Parallèlement, les symboles de l'autorité (familiale, étatique, scolaire, religieuse...), longtemps mis à mal sous prétexte d'émancipation et d'individualisme post-modernes, retrouvent peu à peu leur place et leur rôle de régulateur au sein de la société en état de choc. Pour preuve, la multiplication des échanges, notamment chez les adolescents, avec les groupes d'influence de proximité que représentent les parents et grands-parents, les professeurs et conseillers spirituels (cf. Le retour du religieux - Marketing Magazine n° 64). "Ceux qui savent" font à nouveau l'objet de respect et d'écoute, préfigurant, peut-être, ce que pourrait être la société des papy-boomers de demain. Apparaissent également les "nouveaux héros", ces pompiers et policiers qui, au-delà d'offrir leur vie pour sauver leurs compatriotes, remettent au goût du jour, grâce à leur sur-médiatisation, un modèle ancien de masculinité, mêlant force physique et bravoure. Une revalorisation du masculin relayée par le livre de Laura Doyle "The Surrendered wife", apprenant aux femmes comment redonner du pouvoir à l'homme. Mesdames, le sexe fort est de retour ! Autre forme d'autorité, celle de la nation, retrouvant une certaine aura auprès des jeunes générations qui expriment leur patriotisme au travers de la consommation.
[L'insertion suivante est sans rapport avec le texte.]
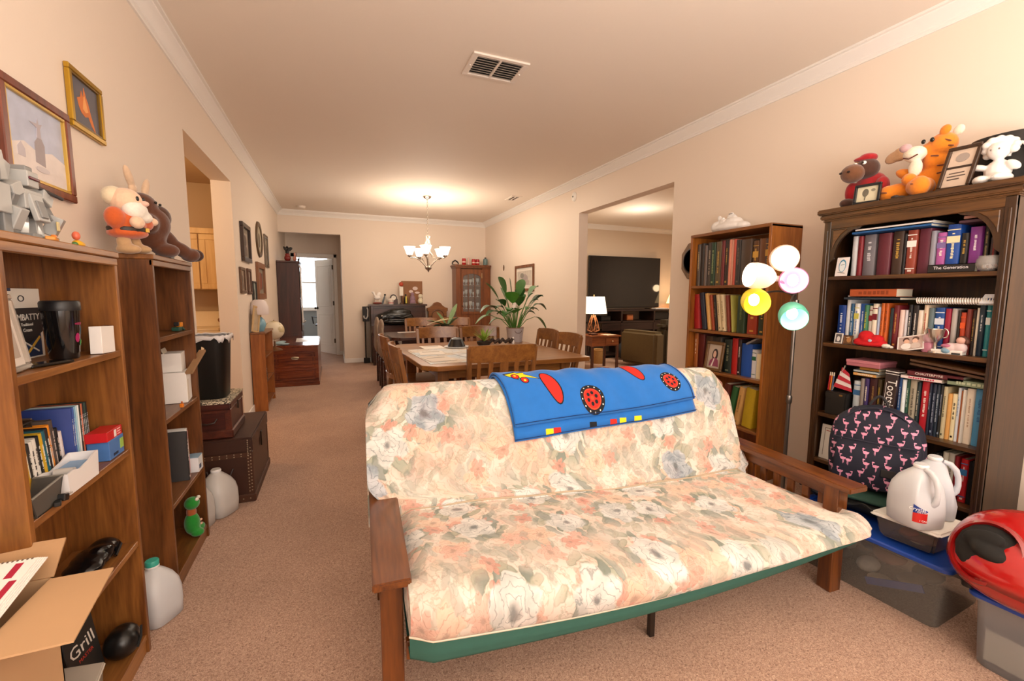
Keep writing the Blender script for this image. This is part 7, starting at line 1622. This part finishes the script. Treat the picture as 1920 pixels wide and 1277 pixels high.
t = thing('figurine', 'grey and black striped pair of figures beside the white horse', 'ornament', (.90, 8.46, PT))
for sx in (-1, 1): MB().tube([(sx * .05, 0, 0), (sx * .03, 0, .08), (0, 0, .16)], [.016, .018, .012], 8).build('figure', plain('#6a7278' if sx < 0 else '#c8c0b4', .4), t)
MB().ell((0, 0, .175), .02).build('head', plain('#22201e', .4), t)
t = thing('mantel_clock', 'small dark arched clock with white dial on the piano', 'clock', (1.05, 8.46, PT))
MB().prism([(-.08, 0), (.08, 0), (.075, .10)] + [(.065 * math.cos(PI * i / 10), .10 + .085 * math.sin(PI * i / 10)) for i in range(11)] + [(-.075, .10)], 'y', -.04, .03).build('case', plain('#3a2218', .35), t, bevel=.003)
MB().lathe([(.042, 0), (.042, .004), (0, .005)], 24, mat=Matrix.Rotation(R(90), 4, 'X'), c=(0, -.04, .12)).build('dial', plain('#e4ddd0', .4), t)
MB().bar((0, -.047, .12), (.012, -.047, .145), .004, .002, (0, 1, 0)).build('clock_hand', plain('#1a1614', .4), t)
t = thing('figurine', 'cream bell-shaped ornament with pink trim beside the arched clock', 'ornament', (1.00 - .01, 8.36, PT)); MB().lathe([(.05, 0), (.045, .03), (.055, .075), (.03, .10), (.012, .11), (0, .112)], 20).build('bell', plain('#e0d4c8', .4), t); MB().lathe([(.052, .02), (.052, .03), (.046, .035)], 20).build('pink_trim', plain('#b86a6a', .4), t)
t = thing('canvas', 'brown framed picture with pale shapes standing on the piano', 'picture', (1.42, 8.585, PT)); t.name = 'picture_board'
MB().box((-.20, -.012, 0), (.20, .012, .44)).build('board', plain('#8f5f3a', .6, var=.2, scale=8), t, bevel=.002)
for k, po in enumerate((oval(.06, .30, .05, .035), oval(-.02, .24, .04, .03), oval(.1, .22, .05, .02))): MB().prism(po, 'y', -.0145, -.011).build('pale_motif', plain('#e0ccc4', .6), t, flat=True)
t = thing('candle', 'tall white candle card with an orange ball top on the piano', 'candle', (1.20, 8.46, PT)); MB().box((-.035, -.012, .16), (.035, .012, .33)).build('white_panel', plain('#ece4d8', .6), t); MB().ell((0, 0, .375), .042).build('orange_ball', plain('#b8442a', .4), t); MB().lathe([(.04, 0), (.03, .02), (.012, .04), (.012, .16)], 16).build('stand', plain('#5a4030', .5), t)
t = thing('vase', 'dark bottle with yellow label strip on the piano', 'bottle', (1.27, 8.40, PT)); t.name = 'bottle'
MB().lathe([(.035, 0), (.037, .01), (.037, .11), (.015, .15), (.013, .19), (0, .19)], 18).build('glass', plain('#201a14', .15), t); MB().box((-.01, -.039, .02), (.02, -.036, .15)).build('label_strip', plain('#c8b84a', .5), t)
t = thing('figurine', 'mauve seated figurine on a white plate on the piano', 'figurine', (1.40, 8.42, PT)); soft('body', [((0, 0, .09), (.055, .04, .09)), ((0, 0, .19), (.035, .03, .035)), ((0, -.02, .04), (.06, .05, .035))], plain('#8f7080', .5, var=.2), t, .007, 1); MB().lathe([(.06, 0), (.085, .012), (.08, .014), (0, .008)], 24).build('plate', M_CER, t)
t = thing('figurine', 'cream and white snow-white bear-like ornament right on the piano', 'ornament', (1.55, 8.42, PT)); soft('body', [((0, 0, .06), (.05, .04, .06)), ((0, 0, .15), (.045, .04, .045))], plain('#d8d0b8', .5), t, .007, 1); MB().ell((0, -.04, .05), (.035, .015, .035)).build('round_face', plain('#ece2c0', .4), t)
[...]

A bas les marques fashion italiennes et françaises, pures incarnations de la futilité des années hype, et vive les marques confortables et durables qui ont fait leurs preuves.

Fat is back !


Au grand dam des "diet gurus" américains, le stress engendré par les attentats ont massivement redonné envie aux consommateurs occidentaux de renouer avec les plaisirs de la table. Tous les interdits alimentaires tombent : snacks salés et sucrés (+ 12,4 % en septembre, selon Information Resources Inc.), pain, chocolat, fromage, pâtes, frites (+ 13 %), beurre de cacahuètes, glaces... Retrouvant le chemin du réfrigérateur, les consommateurs se soumettent au réconfort émotionnel que procurent les aliments riches en sucre et en graisse. Répondant à ces nouvelles attentes, Ben & Jerry's lance 2-Twisted, une gamme mixant les deux parfums les plus "décadents", et la chaîne de fast food Carl's Jr. propose "le plus gros burger de tous les temps". Selon Gil Gruber, présidente de Dietwatch (société new-yorkaise spécialisée dans l'amaigrissement), le marché de la diététique aurait ainsi enregistré une baisse de 61 % au cours de la semaine suivant les attaques.

Consécration du masstige


Tiraillés entre un fort sentiment patriotique incitant à consommer, une difficulté certaine à oublier l'âge d'or de la nouvelle économie et la récession actuelle, les consommateurs occidentaux cherchent aujourd'hui le meilleur prix pour une qualité exigée. Une tendance initiée par les fabricants et les distributeurs du mass market lançant des produits de plus en plus qualitatifs à l'image de la gamme Physique de P & G ou de Bourjois qui brouille volontairement les cartes en multipliant sa présence dans le sélectif et la grande distribution. Contraction de mass market et prestige, le "masstige" devrait s'imposer comme la réponse au fléchissement de la croissance économique mondiale. Nouvelles tendances de consommation ou simple accélération de phénomènes pré-existants ? Après des années de négation, voire de dénégation des valeurs traditionnelles, il est fort à parier qu'elles se matérialiseraient à nouveau pour restructurer la société.